• **Short task**:
Copy out every line containing the word "Blender".
◇ ◇ ◇ ◇ ◇ ◇ ◇
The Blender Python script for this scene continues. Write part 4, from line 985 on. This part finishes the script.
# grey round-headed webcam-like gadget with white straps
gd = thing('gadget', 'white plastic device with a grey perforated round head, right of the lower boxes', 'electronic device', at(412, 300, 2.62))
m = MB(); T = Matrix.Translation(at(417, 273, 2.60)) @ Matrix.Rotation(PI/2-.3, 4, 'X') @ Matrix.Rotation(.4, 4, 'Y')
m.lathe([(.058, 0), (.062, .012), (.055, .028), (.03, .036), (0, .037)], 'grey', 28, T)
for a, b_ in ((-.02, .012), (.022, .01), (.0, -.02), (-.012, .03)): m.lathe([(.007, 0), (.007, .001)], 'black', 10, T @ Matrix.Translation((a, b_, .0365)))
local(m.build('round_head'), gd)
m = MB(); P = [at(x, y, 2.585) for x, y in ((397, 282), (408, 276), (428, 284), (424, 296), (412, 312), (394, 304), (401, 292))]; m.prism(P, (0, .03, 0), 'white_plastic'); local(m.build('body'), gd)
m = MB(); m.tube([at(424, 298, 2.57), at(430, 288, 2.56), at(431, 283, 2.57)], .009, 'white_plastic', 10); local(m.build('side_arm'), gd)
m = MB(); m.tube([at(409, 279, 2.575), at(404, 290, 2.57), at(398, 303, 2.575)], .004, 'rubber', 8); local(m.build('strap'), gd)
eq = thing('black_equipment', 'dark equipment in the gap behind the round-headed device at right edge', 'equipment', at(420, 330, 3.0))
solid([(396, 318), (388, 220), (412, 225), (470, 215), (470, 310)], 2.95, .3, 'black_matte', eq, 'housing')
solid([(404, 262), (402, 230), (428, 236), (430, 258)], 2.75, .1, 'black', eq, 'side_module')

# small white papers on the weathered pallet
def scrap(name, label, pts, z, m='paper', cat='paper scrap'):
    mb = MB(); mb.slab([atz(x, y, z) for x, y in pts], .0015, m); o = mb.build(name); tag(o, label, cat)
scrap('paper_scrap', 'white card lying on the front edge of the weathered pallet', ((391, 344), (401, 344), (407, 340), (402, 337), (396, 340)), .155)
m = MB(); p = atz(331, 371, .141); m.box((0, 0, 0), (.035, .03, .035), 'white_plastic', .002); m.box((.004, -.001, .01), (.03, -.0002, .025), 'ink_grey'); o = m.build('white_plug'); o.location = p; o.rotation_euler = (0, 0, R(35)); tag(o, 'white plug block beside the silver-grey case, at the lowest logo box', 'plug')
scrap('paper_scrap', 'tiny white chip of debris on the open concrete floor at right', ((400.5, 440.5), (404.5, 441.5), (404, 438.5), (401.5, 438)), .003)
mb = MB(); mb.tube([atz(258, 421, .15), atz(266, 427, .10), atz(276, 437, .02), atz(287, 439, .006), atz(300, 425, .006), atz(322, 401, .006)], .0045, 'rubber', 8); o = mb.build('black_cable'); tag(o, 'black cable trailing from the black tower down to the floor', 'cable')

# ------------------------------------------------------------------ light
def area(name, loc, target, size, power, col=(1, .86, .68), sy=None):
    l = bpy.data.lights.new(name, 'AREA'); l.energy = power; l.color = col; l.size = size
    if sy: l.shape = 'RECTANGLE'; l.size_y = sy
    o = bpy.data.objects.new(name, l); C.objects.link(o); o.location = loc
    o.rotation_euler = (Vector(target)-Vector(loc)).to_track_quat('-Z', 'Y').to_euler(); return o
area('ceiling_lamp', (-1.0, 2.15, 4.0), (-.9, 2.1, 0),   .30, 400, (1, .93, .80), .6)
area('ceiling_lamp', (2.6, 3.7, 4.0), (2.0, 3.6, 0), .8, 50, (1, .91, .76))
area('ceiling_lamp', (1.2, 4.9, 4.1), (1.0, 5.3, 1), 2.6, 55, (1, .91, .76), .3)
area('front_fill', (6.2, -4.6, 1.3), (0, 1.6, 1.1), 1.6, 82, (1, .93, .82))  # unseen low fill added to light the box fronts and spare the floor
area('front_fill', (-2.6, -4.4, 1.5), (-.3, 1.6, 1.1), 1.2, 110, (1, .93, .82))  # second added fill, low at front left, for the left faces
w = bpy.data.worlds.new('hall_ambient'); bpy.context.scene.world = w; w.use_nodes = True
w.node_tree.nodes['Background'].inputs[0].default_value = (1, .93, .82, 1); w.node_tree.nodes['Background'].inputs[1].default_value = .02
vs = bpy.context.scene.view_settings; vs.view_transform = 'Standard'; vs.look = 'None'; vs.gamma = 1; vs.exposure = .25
◇ ◇ ◇ ◇ ◇ ◇ ◇
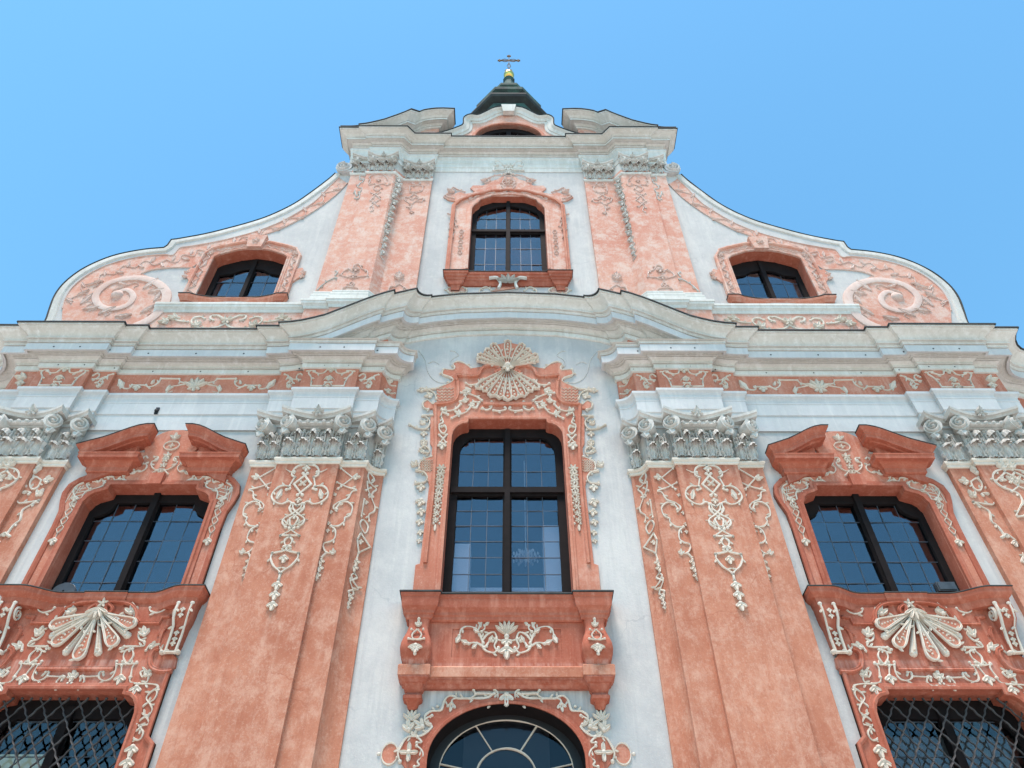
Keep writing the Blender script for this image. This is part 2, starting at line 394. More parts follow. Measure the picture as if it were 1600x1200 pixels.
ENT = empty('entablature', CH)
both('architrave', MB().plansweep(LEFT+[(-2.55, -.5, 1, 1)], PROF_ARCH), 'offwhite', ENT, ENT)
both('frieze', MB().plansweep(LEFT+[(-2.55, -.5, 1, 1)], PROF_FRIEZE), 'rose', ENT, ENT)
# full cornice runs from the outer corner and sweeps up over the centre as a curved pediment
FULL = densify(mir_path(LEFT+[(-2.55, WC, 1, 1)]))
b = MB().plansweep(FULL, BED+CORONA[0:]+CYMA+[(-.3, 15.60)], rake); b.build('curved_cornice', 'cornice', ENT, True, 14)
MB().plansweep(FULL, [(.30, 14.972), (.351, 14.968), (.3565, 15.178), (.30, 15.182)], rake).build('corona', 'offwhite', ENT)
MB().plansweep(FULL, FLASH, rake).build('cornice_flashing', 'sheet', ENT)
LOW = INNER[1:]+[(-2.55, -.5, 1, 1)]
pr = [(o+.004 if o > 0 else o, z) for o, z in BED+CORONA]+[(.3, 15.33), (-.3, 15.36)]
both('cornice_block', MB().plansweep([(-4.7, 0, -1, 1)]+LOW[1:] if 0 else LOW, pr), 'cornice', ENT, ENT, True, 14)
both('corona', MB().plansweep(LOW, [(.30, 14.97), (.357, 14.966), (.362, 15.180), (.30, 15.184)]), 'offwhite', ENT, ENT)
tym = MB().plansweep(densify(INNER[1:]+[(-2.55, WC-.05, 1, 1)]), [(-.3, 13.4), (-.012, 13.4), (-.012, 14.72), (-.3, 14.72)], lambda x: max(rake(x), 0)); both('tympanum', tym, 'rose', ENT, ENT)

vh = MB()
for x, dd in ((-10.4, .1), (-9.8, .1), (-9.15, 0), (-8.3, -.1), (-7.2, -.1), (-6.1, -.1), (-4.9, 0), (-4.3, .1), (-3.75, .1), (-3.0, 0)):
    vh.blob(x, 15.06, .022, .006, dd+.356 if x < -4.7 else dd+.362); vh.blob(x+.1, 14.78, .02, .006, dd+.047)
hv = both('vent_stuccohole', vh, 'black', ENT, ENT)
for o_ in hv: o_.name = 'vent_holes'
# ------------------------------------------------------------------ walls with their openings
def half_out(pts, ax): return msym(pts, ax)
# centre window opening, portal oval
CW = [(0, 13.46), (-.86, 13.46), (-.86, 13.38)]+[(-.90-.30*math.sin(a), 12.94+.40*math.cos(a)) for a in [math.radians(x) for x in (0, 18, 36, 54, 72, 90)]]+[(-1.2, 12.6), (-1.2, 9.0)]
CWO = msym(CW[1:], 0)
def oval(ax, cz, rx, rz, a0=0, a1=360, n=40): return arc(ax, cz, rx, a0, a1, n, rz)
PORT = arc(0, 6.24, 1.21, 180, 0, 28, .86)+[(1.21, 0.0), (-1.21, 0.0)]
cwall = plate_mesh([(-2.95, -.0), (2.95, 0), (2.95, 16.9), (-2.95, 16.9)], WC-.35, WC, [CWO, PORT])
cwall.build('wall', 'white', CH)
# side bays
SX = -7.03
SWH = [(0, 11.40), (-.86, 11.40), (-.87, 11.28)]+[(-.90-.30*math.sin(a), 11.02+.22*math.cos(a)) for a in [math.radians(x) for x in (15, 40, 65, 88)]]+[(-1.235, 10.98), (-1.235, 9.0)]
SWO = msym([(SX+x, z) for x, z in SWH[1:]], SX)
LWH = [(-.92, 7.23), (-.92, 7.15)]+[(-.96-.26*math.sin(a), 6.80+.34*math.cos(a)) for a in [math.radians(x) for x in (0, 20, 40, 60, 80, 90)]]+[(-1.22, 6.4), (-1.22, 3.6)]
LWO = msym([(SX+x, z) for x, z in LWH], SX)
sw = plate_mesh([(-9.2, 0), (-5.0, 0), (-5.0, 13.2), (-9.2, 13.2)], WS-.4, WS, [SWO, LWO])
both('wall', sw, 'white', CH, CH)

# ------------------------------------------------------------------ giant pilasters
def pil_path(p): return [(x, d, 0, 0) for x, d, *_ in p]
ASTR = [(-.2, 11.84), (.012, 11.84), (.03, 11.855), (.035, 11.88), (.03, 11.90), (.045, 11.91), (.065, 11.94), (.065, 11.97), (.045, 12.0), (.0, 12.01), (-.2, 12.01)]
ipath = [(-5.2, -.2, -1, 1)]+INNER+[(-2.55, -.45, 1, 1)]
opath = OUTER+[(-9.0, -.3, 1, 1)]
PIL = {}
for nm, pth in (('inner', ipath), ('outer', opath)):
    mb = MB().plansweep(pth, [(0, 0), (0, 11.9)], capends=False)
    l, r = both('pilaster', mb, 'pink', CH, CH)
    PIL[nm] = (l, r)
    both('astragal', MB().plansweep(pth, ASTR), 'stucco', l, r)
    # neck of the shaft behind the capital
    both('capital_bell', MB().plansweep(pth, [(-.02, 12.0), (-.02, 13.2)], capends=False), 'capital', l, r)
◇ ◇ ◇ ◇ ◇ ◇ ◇
• **Expected answer**:
The Blender Python script for this scene continues. Write part 4, from line 985 on. This part finishes the script.
Keep writing the Blender script for this image. This is part 2, starting at line 394. More parts follow. Measure the picture as if it were 1600x1200 pixels.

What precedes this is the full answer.